(Extracted records):
★ ★ ★ ★

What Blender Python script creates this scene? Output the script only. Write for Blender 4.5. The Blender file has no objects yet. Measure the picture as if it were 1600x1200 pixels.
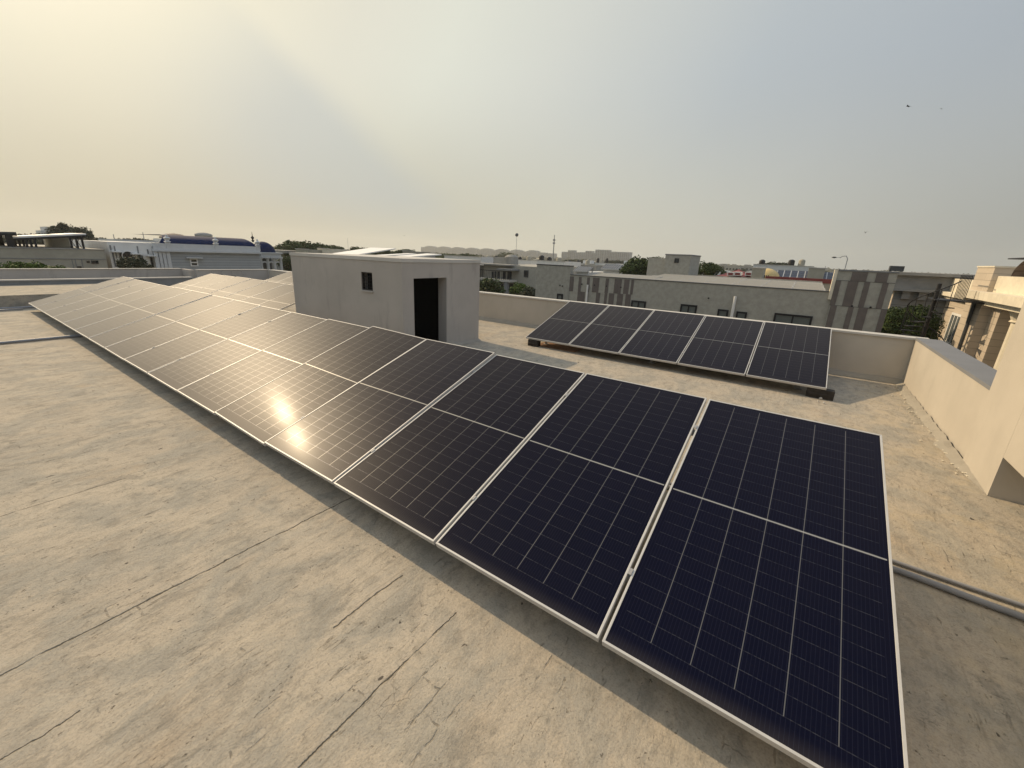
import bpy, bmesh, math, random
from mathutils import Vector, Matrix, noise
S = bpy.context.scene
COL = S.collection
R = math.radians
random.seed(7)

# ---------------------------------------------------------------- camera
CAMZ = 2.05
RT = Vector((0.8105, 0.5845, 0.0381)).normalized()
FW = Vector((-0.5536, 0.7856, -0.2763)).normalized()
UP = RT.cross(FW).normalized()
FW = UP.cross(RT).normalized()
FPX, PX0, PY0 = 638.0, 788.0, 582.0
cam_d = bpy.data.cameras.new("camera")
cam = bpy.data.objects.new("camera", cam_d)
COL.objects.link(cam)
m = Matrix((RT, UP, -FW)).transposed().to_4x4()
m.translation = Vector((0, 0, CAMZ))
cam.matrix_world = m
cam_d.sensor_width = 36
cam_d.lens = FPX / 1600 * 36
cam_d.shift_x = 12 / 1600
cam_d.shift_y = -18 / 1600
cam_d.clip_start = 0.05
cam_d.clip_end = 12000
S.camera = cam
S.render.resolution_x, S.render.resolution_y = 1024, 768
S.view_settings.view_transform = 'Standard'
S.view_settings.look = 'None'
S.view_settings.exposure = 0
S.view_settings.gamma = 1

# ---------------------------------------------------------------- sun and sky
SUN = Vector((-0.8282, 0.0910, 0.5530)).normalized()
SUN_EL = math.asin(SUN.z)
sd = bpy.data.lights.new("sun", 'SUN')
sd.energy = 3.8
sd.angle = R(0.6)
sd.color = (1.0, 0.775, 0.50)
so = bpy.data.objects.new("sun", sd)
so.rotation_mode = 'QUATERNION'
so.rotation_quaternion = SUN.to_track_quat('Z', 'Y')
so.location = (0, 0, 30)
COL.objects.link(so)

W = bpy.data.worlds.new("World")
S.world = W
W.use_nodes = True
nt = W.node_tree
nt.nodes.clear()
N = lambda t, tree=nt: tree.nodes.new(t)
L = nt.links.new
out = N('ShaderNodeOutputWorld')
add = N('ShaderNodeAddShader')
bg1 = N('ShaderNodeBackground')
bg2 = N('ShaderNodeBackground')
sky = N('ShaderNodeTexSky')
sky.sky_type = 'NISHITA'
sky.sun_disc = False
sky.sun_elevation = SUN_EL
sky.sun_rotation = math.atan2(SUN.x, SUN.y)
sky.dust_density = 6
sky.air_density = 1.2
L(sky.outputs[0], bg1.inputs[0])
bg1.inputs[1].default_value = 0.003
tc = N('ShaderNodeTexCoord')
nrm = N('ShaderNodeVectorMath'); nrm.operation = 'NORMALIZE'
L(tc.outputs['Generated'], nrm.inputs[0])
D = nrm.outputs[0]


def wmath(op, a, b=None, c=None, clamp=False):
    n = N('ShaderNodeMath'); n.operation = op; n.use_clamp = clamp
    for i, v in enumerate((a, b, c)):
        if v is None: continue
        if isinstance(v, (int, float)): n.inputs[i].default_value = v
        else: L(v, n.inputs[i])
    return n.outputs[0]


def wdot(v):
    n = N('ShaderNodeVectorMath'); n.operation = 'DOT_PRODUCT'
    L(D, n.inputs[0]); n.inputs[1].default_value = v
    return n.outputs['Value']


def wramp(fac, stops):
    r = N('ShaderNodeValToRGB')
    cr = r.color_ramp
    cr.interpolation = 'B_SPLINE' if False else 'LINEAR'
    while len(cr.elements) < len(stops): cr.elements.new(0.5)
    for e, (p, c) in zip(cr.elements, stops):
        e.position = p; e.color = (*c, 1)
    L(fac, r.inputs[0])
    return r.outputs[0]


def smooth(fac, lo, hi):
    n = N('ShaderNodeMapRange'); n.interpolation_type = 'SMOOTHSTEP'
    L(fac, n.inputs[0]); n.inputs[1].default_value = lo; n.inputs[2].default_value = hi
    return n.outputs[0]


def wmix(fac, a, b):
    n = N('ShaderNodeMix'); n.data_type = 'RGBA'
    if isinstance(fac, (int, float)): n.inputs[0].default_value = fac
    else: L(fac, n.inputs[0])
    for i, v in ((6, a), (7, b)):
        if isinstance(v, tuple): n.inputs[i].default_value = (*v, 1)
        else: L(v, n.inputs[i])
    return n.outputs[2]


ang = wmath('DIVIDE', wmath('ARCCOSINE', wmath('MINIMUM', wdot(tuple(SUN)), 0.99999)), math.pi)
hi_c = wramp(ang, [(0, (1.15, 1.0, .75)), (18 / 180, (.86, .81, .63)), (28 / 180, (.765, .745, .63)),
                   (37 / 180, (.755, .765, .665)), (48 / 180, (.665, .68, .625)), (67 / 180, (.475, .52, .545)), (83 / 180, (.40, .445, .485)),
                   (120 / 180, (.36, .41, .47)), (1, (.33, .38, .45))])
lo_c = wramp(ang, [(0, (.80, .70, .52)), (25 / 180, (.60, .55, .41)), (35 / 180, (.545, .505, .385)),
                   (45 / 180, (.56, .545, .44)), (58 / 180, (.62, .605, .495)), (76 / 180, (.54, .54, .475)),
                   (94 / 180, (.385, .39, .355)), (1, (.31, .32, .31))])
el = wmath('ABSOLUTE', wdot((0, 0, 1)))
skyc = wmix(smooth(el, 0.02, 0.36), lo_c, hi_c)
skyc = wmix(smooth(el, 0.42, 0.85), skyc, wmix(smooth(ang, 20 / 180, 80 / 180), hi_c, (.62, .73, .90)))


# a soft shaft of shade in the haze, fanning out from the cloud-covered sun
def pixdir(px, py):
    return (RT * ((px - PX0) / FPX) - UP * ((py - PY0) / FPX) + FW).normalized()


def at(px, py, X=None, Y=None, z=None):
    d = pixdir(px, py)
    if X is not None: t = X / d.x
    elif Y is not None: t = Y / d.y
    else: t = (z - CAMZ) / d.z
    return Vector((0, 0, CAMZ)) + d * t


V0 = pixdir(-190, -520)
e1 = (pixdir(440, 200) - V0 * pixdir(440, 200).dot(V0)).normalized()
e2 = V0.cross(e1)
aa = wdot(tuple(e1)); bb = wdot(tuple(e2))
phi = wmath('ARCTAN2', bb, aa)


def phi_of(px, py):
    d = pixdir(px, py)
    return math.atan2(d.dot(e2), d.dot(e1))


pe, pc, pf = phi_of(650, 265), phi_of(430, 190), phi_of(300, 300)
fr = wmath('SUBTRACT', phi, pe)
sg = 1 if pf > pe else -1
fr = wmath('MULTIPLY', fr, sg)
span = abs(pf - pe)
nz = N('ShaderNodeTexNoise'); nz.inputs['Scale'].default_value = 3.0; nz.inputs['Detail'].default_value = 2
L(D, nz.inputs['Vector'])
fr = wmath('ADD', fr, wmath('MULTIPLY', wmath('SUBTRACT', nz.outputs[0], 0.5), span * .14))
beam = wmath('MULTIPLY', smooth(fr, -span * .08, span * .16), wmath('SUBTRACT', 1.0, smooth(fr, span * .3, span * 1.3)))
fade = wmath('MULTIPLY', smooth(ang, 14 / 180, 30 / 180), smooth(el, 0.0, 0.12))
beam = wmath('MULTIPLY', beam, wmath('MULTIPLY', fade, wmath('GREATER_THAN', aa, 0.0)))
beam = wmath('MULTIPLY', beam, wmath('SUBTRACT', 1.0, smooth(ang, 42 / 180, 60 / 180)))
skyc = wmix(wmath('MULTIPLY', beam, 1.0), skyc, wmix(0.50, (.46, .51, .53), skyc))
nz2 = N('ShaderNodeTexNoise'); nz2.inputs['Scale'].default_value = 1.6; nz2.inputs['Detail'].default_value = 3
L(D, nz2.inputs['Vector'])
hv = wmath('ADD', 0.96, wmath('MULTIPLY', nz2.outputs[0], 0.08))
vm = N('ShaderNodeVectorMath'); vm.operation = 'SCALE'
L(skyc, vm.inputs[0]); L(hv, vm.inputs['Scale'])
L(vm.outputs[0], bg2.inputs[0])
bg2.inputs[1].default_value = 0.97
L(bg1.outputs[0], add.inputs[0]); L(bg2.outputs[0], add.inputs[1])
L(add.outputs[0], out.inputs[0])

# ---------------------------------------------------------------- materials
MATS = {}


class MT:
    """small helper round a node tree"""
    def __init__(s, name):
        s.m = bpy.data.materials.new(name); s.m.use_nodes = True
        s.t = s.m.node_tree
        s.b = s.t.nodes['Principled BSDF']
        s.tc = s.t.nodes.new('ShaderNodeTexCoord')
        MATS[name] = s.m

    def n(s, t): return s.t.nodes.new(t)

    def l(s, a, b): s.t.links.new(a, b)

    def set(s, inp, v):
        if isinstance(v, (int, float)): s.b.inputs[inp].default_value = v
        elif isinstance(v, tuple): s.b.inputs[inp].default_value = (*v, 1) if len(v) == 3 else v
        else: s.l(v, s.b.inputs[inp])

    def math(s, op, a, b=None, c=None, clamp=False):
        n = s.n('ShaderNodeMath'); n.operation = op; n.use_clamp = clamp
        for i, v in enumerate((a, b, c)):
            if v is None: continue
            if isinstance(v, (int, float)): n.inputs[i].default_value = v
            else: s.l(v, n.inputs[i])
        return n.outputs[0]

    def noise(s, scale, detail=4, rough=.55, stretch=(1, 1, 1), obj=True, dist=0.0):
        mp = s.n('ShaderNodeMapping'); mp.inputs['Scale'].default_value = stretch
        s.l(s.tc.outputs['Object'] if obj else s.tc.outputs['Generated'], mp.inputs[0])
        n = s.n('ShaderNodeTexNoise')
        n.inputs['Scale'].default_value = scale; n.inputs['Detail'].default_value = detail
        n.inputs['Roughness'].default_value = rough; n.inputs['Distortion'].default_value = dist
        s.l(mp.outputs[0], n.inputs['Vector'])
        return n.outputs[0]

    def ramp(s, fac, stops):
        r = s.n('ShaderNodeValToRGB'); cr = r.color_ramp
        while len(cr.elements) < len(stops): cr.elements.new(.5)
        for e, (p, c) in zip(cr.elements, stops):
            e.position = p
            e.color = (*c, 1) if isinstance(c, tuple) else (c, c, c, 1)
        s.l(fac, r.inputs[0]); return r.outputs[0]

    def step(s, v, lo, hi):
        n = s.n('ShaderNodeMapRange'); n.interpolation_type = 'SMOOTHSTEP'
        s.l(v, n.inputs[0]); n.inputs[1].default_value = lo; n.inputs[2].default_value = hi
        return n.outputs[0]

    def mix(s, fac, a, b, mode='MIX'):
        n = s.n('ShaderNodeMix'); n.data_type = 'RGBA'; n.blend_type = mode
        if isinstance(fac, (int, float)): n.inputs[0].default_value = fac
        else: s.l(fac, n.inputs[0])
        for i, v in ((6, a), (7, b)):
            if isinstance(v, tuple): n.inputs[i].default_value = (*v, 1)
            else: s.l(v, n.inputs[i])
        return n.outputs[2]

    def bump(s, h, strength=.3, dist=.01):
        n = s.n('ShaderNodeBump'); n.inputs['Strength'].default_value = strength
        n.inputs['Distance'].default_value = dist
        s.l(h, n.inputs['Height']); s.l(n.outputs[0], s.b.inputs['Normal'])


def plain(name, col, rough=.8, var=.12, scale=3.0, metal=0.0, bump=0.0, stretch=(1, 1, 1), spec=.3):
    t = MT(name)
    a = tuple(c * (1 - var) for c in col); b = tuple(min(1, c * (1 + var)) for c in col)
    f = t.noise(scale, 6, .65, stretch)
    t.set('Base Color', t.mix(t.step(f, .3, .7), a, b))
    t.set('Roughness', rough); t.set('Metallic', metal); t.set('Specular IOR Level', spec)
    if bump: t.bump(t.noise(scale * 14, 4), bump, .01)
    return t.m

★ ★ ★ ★

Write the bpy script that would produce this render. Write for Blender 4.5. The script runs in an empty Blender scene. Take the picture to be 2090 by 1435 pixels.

★ ★ ★ ★

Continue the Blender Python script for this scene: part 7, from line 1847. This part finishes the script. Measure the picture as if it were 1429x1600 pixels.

★ ★ ★ ★

(What the task requires):
Among the lines of the records above, count those holding the string "objects", and report only the number.

(Problem solution):
5